### Requirements
Every record must be transcribed in its entirety, apart from the images, which are to be omitted.

-- start Given information --

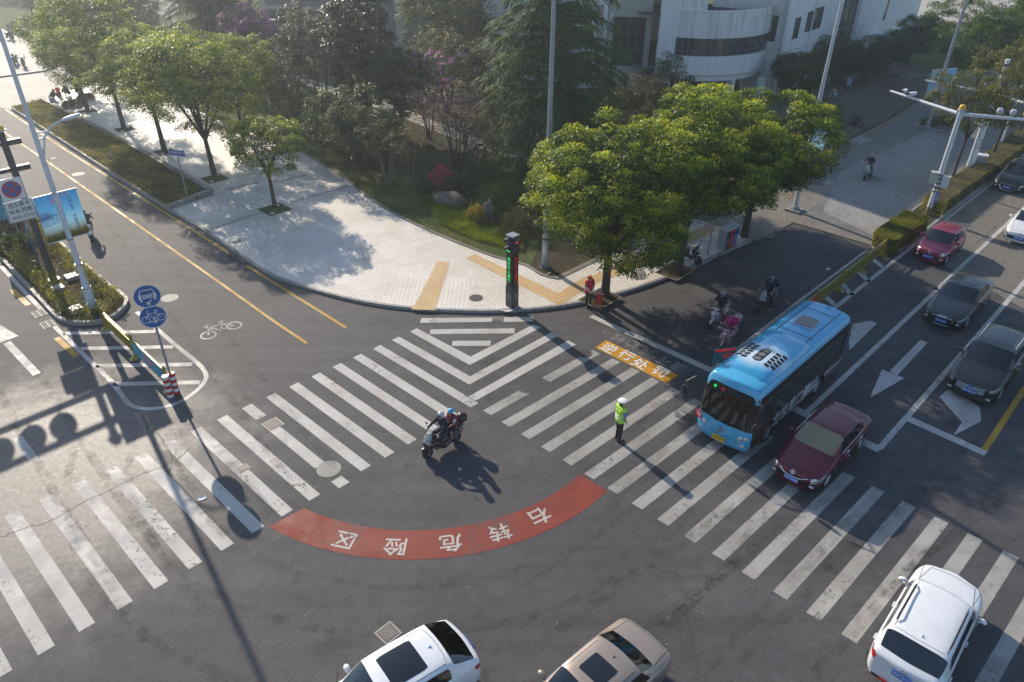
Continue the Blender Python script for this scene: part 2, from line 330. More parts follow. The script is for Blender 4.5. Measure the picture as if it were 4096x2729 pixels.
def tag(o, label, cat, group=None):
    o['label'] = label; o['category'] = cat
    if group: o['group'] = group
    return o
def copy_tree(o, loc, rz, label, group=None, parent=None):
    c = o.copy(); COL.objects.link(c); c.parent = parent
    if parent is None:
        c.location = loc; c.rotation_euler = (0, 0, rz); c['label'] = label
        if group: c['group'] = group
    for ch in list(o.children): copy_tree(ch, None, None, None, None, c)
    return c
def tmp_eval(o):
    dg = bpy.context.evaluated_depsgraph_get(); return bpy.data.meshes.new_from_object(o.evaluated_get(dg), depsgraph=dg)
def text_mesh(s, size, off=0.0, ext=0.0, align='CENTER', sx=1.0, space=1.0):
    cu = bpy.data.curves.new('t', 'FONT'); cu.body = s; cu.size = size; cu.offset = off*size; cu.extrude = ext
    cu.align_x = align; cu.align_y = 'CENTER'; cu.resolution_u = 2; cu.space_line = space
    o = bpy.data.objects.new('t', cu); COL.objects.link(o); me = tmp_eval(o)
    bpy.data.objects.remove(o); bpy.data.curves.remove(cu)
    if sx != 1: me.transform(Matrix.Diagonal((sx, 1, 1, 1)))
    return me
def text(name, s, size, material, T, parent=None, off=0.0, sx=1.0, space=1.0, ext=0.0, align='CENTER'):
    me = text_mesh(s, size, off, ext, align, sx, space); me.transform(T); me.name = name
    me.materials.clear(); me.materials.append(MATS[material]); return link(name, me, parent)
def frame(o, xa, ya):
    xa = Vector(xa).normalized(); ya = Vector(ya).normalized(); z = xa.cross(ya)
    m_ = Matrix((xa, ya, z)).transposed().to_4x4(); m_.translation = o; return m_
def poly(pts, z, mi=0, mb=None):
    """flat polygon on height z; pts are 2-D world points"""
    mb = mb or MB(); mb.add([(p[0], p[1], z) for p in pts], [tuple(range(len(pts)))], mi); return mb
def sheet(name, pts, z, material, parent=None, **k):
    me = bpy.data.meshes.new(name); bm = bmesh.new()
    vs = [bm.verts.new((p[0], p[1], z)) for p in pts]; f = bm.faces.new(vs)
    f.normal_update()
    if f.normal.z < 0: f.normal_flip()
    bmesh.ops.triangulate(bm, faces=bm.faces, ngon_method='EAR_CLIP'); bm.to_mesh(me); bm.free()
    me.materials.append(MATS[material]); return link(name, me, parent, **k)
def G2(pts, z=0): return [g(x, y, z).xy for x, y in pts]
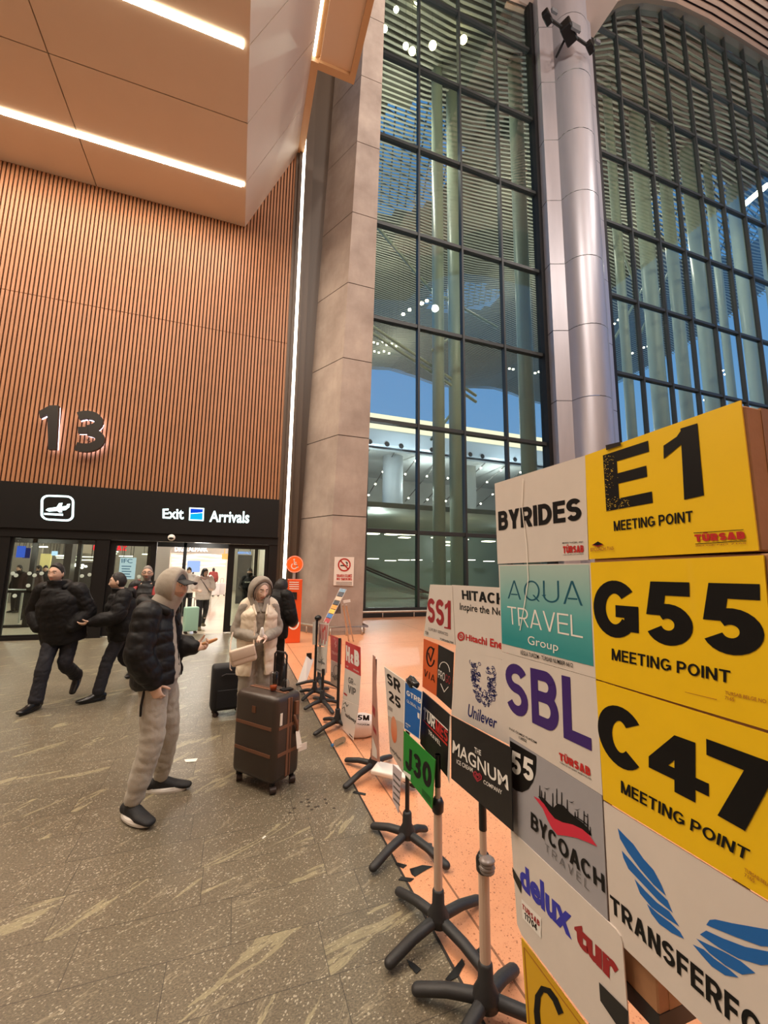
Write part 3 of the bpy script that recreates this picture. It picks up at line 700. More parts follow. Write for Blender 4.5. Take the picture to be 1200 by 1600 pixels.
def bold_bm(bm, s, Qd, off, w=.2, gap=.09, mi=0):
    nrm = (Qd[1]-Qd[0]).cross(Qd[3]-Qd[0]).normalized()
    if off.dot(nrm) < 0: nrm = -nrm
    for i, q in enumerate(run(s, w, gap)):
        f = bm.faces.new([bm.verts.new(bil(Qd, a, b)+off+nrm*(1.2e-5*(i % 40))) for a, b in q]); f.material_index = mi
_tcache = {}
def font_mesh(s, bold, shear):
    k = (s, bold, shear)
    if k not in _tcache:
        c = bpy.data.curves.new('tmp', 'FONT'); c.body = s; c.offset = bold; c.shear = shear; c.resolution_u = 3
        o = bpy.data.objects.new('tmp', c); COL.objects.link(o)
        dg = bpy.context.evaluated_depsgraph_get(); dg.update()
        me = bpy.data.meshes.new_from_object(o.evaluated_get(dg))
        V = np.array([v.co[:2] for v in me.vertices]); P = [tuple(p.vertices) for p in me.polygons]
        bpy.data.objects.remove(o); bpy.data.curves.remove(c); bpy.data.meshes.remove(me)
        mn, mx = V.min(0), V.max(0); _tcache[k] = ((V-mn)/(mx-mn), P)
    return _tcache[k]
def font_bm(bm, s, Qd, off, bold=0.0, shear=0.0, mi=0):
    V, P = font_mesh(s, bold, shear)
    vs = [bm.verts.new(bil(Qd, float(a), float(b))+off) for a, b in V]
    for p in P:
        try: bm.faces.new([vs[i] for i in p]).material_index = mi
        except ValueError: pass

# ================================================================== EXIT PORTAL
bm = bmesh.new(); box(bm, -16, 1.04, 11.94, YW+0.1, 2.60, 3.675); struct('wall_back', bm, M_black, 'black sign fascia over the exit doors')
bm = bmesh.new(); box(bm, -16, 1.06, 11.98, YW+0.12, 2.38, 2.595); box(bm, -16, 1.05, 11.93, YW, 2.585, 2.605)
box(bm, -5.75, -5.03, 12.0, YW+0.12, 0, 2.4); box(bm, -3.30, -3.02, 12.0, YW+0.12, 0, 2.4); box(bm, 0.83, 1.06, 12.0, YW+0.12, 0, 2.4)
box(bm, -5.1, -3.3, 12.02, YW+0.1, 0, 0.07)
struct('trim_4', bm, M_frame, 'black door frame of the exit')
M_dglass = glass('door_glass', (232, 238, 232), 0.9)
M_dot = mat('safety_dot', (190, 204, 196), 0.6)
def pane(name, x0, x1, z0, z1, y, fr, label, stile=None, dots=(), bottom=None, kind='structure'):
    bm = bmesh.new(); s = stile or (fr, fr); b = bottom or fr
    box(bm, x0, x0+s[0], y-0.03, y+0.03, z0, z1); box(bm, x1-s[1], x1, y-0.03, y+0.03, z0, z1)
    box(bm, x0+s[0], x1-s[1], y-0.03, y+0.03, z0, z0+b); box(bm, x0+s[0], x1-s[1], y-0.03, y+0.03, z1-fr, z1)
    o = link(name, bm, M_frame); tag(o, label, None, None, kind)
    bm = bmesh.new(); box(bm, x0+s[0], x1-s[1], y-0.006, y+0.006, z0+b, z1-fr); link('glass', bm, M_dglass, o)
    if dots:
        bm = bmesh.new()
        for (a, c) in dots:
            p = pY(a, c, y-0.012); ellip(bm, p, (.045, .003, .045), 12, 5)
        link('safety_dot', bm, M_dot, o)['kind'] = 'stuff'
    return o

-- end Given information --

### Task output
Continue the Blender Python script for this scene: part 2, from line 330. More parts follow. The script is for Blender 4.5. Measure the picture as if it were 4096x2729 pixels.
def tag(o, label, cat, group=None):
    o['label'] = label; o['category'] = cat
    if group: o['group'] = group
    return o
def copy_tree(o, loc, rz, label, group=None, parent=None):
    c = o.copy(); COL.objects.link(c); c.parent = parent
    if parent is None:
        c.location = loc; c.rotation_euler = (0, 0, rz); c['label'] = label
        if group: c['group'] = group
    for ch in list(o.children): copy_tree(ch, None, None, None, None, c)
    return c
def tmp_eval(o):
    dg = bpy.context.evaluated_depsgraph_get(); return bpy.data.meshes.new_from_object(o.evaluated_get(dg), depsgraph=dg)
def text_mesh(s, size, off=0.0, ext=0.0, align='CENTER', sx=1.0, space=1.0):
    cu = bpy.data.curves.new('t', 'FONT'); cu.body = s; cu.size = size; cu.offset = off*size; cu.extrude = ext
    cu.align_x = align; cu.align_y = 'CENTER'; cu.resolution_u = 2; cu.space_line = space
    o = bpy.data.objects.new('t', cu); COL.objects.link(o); me = tmp_eval(o)
    bpy.data.objects.remove(o); bpy.data.curves.remove(cu)
    if sx != 1: me.transform(Matrix.Diagonal((sx, 1, 1, 1)))
    return me
def text(name, s, size, material, T, parent=None, off=0.0, sx=1.0, space=1.0, ext=0.0, align='CENTER'):
    me = text_mesh(s, size, off, ext, align, sx, space); me.transform(T); me.name = name
    me.materials.clear(); me.materials.append(MATS[material]); return link(name, me, parent)
def frame(o, xa, ya):
    xa = Vector(xa).normalized(); ya = Vector(ya).normalized(); z = xa.cross(ya)
    m_ = Matrix((xa, ya, z)).transposed().to_4x4(); m_.translation = o; return m_
def poly(pts, z, mi=0, mb=None):
    """flat polygon on height z; pts are 2-D world points"""
    mb = mb or MB(); mb.add([(p[0], p[1], z) for p in pts], [tuple(range(len(pts)))], mi); return mb
def sheet(name, pts, z, material, parent=None, **k):
    me = bpy.data.meshes.new(name); bm = bmesh.new()
    vs = [bm.verts.new((p[0], p[1], z)) for p in pts]; f = bm.faces.new(vs)
    f.normal_update()
    if f.normal.z < 0: f.normal_flip()
    bmesh.ops.triangulate(bm, faces=bm.faces, ngon_method='EAR_CLIP'); bm.to_mesh(me); bm.free()
    me.materials.append(MATS[material]); return link(name, me, parent, **k)
def G2(pts, z=0): return [g(x, y, z).xy for x, y in pts]
Write part 3 of the bpy script that recreates this picture. It picks up at line 700. More parts follow. Write for Blender 4.5. Take the picture to be 1200 by 1600 pixels.
def bold_bm(bm, s, Qd, off, w=.2, gap=.09, mi=0):
    nrm = (Qd[1]-Qd[0]).cross(Qd[3]-Qd[0]).normalized()
    if off.dot(nrm) < 0: nrm = -nrm
    for i, q in enumerate(run(s, w, gap)):
        f = bm.faces.new([bm.verts.new(bil(Qd, a, b)+off+nrm*(1.2e-5*(i % 40))) for a, b in q]); f.material_index = mi
_tcache = {}
def font_mesh(s, bold, shear):
    k = (s, bold, shear)
    if k not in _tcache:
        c = bpy.data.curves.new('tmp', 'FONT'); c.body = s; c.offset = bold; c.shear = shear; c.resolution_u = 3
        o = bpy.data.objects.new('tmp', c); COL.objects.link(o)
        dg = bpy.context.evaluated_depsgraph_get(); dg.update()
        me = bpy.data.meshes.new_from_object(o.evaluated_get(dg))
        V = np.array([v.co[:2] for v in me.vertices]); P = [tuple(p.vertices) for p in me.polygons]
        bpy.data.objects.remove(o); bpy.data.curves.remove(c); bpy.data.meshes.remove(me)
        mn, mx = V.min(0), V.max(0); _tcache[k] = ((V-mn)/(mx-mn), P)
    return _tcache[k]
def font_bm(bm, s, Qd, off, bold=0.0, shear=0.0, mi=0):
    V, P = font_mesh(s, bold, shear)
    vs = [bm.verts.new(bil(Qd, float(a), float(b))+off) for a, b in V]
    for p in P:
        try: bm.faces.new([vs[i] for i in p]).material_index = mi
        except ValueError: pass

# ================================================================== EXIT PORTAL
bm = bmesh.new(); box(bm, -16, 1.04, 11.94, YW+0.1, 2.60, 3.675); struct('wall_back', bm, M_black, 'black sign fascia over the exit doors')
bm = bmesh.new(); box(bm, -16, 1.06, 11.98, YW+0.12, 2.38, 2.595); box(bm, -16, 1.05, 11.93, YW, 2.585, 2.605)
box(bm, -5.75, -5.03, 12.0, YW+0.12, 0, 2.4); box(bm, -3.30, -3.02, 12.0, YW+0.12, 0, 2.4); box(bm, 0.83, 1.06, 12.0, YW+0.12, 0, 2.4)
box(bm, -5.1, -3.3, 12.02, YW+0.1, 0, 0.07)
struct('trim_4', bm, M_frame, 'black door frame of the exit')
M_dglass = glass('door_glass', (232, 238, 232), 0.9)
M_dot = mat('safety_dot', (190, 204, 196), 0.6)
def pane(name, x0, x1, z0, z1, y, fr, label, stile=None, dots=(), bottom=None, kind='structure'):
    bm = bmesh.new(); s = stile or (fr, fr); b = bottom or fr
    box(bm, x0, x0+s[0], y-0.03, y+0.03, z0, z1); box(bm, x1-s[1], x1, y-0.03, y+0.03, z0, z1)
    box(bm, x0+s[0], x1-s[1], y-0.03, y+0.03, z0, z0+b); box(bm, x0+s[0], x1-s[1], y-0.03, y+0.03, z1-fr, z1)
    o = link(name, bm, M_frame); tag(o, label, None, None, kind)
    bm = bmesh.new(); box(bm, x0+s[0], x1-s[1], y-0.006, y+0.006, z0+b, z1-fr); link('glass', bm, M_dglass, o)
    if dots:
        bm = bmesh.new()
        for (a, c) in dots:
            p = pY(a, c, y-0.012); ellip(bm, p, (.045, .003, .045), 12, 5)
        link('safety_dot', bm, M_dot, o)['kind'] = 'stuff'
    return o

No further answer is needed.